Members voted on a package of changes in 2006 and 2007, but Altieri questioned whether they understood one of those changes would require them to be social members as long as they owned a home in Kensington. “We didn’t know it was in there,” he said. “I didn’t spot it.”

As part of his lawsuit, he argues the club is requiring mandatory membership, which has been declared illegal by Florida courts.

Altieri and Sgarlato were on the losing end of a vote by the membership to renovate the club, which he said led to a monthly assessment of $150 “for life” on top of his regular dues and fees.

“When I joined in 2005, membership was $7,900 a year,” he said. “Now it’s about $12,500, much more than golf is worth to me.”

His yearly estimate is for a golf membership and includes a $600 food minimum for dining at the club and other fees.

The club underwent a $5 million facelift that was completed late last year. The update was designed to make it look better and work better for members.

Since October, the club has sold nearly 30 new memberships and the renovation is a big factor in that, LaCroix said.

  

She said the $150 monthly assessment that Altieri complains about isn’t just to pay for the club renovation. It’s for a capital improvement plan, which includes redoing the golf course in 2018.

The clubhouse is now sleek and modern. Improvements included combining two kitchens into one to improve the efficiency of the club’s dining operations and adding outdoor seating overlooking the 18-hole golf course, a new “hot spot” for members, LaCroix said.

Altieri questions why the club would spend so much on a renovation in a bad economy. But the club’s board argued a bad economy was actually good because the project ended up costing less.
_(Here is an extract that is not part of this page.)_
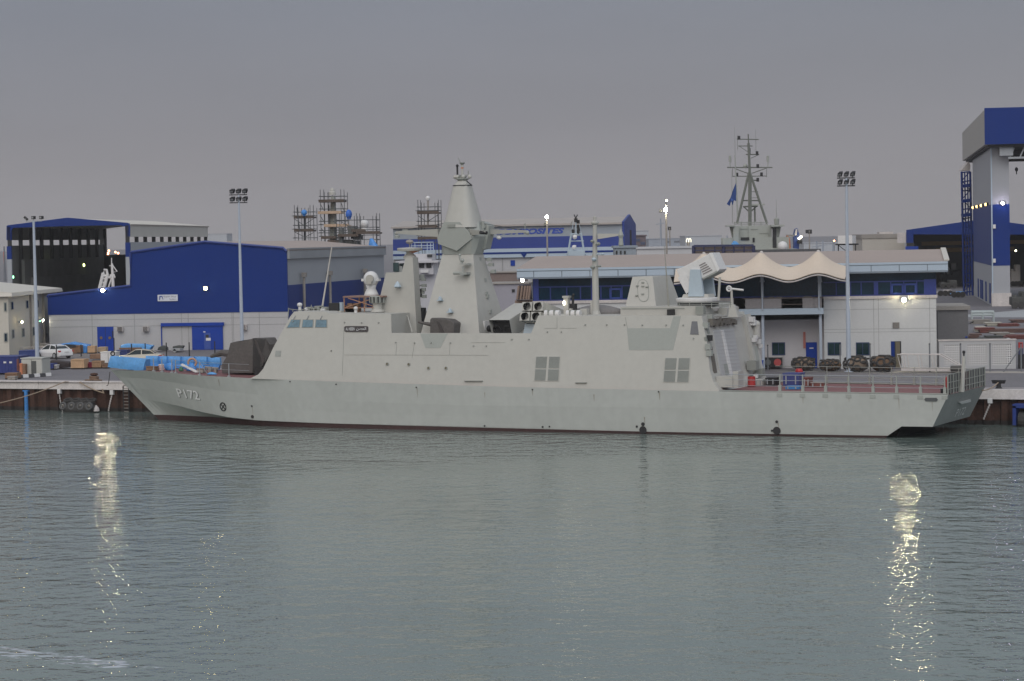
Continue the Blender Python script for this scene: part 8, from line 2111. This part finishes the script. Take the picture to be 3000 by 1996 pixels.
# steel yard at the far right
rr = random.Random(17)
yard_items = [(2846, 2900, 938, 950, CONCD, 'pale bent plate pile by the grey block', 5), (2868, 2925, 962, 976, REDD, 'long red brown steel stack right of the grey block', 3), (2900, 3010, 966, 976, mat('steel_brown', (.15, .09, .075), .8, var=.3), 'brown steel section stack at the right edge', 3), (2930, 2990, 950, 957, REDD, 'upper red brown beam stack at the right edge', 3), (2850, 2880, 958, 972, mat('cream_cover', (.45, .42, .36), .8), 'cream covered heap beside the red brown stack', 2), (2970, 3010, 938, 946, mat('steel_brown', (.15, .09, .075), .8, var=.3), 'small dark steel stack by the pale road', 3), (2912, 2968, 976, 986, CONCD, 'pale sheet pile before the brown section stack', 3), (2836, 2868, 980, 992, mat('steel_brown', (.15, .09, .075), .8, var=.3), 'brown steel stack against the grey block above the perforated wall', 3), (2945, 3010, 984, 994, REDD, 'lowest red brown stack at the right edge above the perforated wall', 3), (2890, 2940, 946, 956, mat('cream_cover', (.45, .42, .36), .8), 'cream sheeted flat stack below the pale road', 2), (2880, 2930, 986, 996, mat('machine_dark', (.07, .07, .065), .8, var=.4), 'dark scrap heap just above the perforated wall', 2)]
for x0, x1, y0, y1, m, lab, n_ in yard_items:
    p = gnd(x0, y1); fr = Frame(p.to_2d(), YAW + R(-6)); u1 = fr.px(x1, y1)[0]; zt = fr.px(x0, y0)[1]; t = thing('steel_stack', lab, 'steel stack', fr((u1 / 2, 1.5, ZQ)), 'steel stacks in the yard')
    for k in range(n_):
        b = MB(fr); h = (zt - ZQ) / n_; j = rr.uniform(-.4, .4); z = ZQ + h * k; b.box(j, u1 + j, .2 * k, 3.2, z, z + h * .35); b.box(j, u1 + j, .2 * k + .25, .2 * k + .35, z + h * .35, z + h * .7); b.box(j, u1 + j, .2 * k, 3.0, z + h * .7, z + h * .96); b.build('beam_layer', m, t)
t, fr, u1, zt = gbox('green_frame', 'pale green skeletal steel frame on the pale road', 'frame', 2848, 2912, 915, 945, 4, CONCD, style='cabinet')
for ch in list(t.children):
    bpy.data.objects.remove(ch)
b = MB(fr)
for u in (0, u1 * .5, u1):
    for d in (0, 4):
        b.tube([(u, d, ZQ), (u, d, zt)], .12, 5)
for z in (ZQ + .9, zt):
    b.tube([(0, 0, z), (u1, 0, z), (u1, 4, z), (0, 4, z), (0, 0, z)], .12, 5)
b.build('frame_bars', mat('pale_green', (.40, .45, .45), .6), t)
lb = [('rusty dark machinery left of the crane tower foot', 2760, 2815, 792, 806, DARK), ('white truck cab right of the crane tower', 2964, 2990, 776, 808, WHITE), ('dark truck and machinery right of the crane tower foot', 2966, 3020, 855, 895, mat('machine_dark', (.07, .07, .065), .8, var=.4)), ('blue and white covered boats left of the crane tower foot', 2790, 2826, 855, 866, TARPL), ('white hull lying beside the covered boats', 2750, 2790, 850, 862, CONC), ('white shed wall behind the office end', 2776, 2803, 772, 802, WHITE), ('dark vehicles under the workshop mouth', 2755, 2805, 822, 840, mat('machine_dark', (.07, .07, .065), .8, var=.4))]
for lab, x0, x1, y0, y1, m in lb:
    gy = {806: 836, 808: 838, 895: 905, 866: 872, 862: 868, 802: 834, 840: 846}[y1]
    p = gnd(x0, gy); fr = Frame(p.to_2d(), YAW); u1 = fr.px(x1, gy)[0]; zt = max(fr.px(x0, y0)[1], ZQ + .8); t = thing('yard_machine' if 'boat' not in lab and 'wall' not in lab else 'yard_store', lab, 'yard equipment', fr((u1 / 2, 1, ZQ)), 'distant yard equipment'); b = MB(fr)
    b.box(0, u1 * .6, 0, 2.5, ZQ + .5, ZQ + (zt - ZQ) * .7); b.box(u1 * .5, u1, 0, 2.4, ZQ + .4, zt); b.box(u1 * .1, u1 * .3, .3, 2, ZQ, zt - (zt - ZQ) * .2); b.build('body', m, t, bevel=.15)
    for f in (.15, .5, .85):
        b = MB(fr); b.tube([(u1 * f, -.05, ZQ + .5), (u1 * f, .4, ZQ + .5)], .5, 12); b.build('wheel', RUBBER, t)

# ------------------------------------------------------------------ evening haze over the harbour
hz = MB(); hz.box(-2200, 1500, -330, 1750, -1.0, 62.0)
m = bpy.data.materials.new('haze_air'); m.use_nodes = True; nt = m.node_tree
nt.nodes.remove(nt.nodes['Principled BSDF']); pv = nt.nodes.new('ShaderNodeVolumePrincipled'); pv.inputs['Color'].default_value = (.90, .89, .91, 1); pv.inputs['Density'].default_value = .00013
nt.links.new(pv.outputs[0], nt.nodes['Material Output'].inputs['Volume'])
o = hz.build('haze', m); o['kind'] = 'stuff'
Altieri said he knows a few other members on the resign list. They include a Michigan man who never lived in the community and has gotten too old to golf, and several others who sold their homes, but couldn’t sell their memberships to the new owners.

“This stuff shouldn’t happen,” Altieri said. “Why would you want to force someone to be a part of your club if they don’t want to be a part of the club?”
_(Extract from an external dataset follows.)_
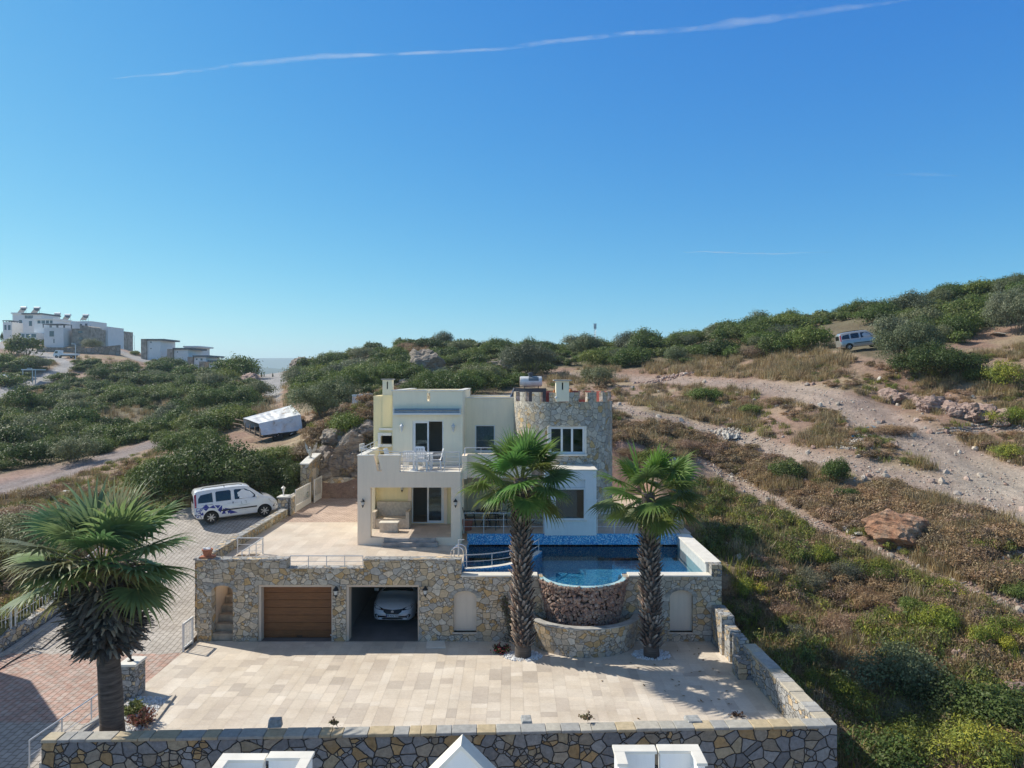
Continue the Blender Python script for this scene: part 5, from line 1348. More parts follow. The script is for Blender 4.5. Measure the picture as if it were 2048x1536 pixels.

Altieri and Sgarlato paid an initiation fee of $45,000. If they could resign today, they’d get back less than $25,000 based on the cost of the membership today.

Some golf members paid more than $85,000 to join the club. The current cost of that same membership is $30,000, but if a new member joins within 60 days of starting a preview, or trial, membership the fee is $19,000.

Today, the club is offering preview memberships that don’t require an initiation fee until Dec. 31, 2011. If trial members choose not to join the club, they’ll never pay the joining fee. Under a similar program last year, LaCroix said most who tried the club out ended up joining it.

In his lawsuit, he seeks damages, including dues and assessments he alleges were improperly charged by the club, plus interest and attorneys’ fees.

Altieri has his home in Kensington listed at $825,000, less than he paid for it. Because of his dispute with the club’s board, he said he’s “not very well-liked in the neighborhood.”

“It’s been on the market for about a year,” he said of the home. “We keep dropping the price.”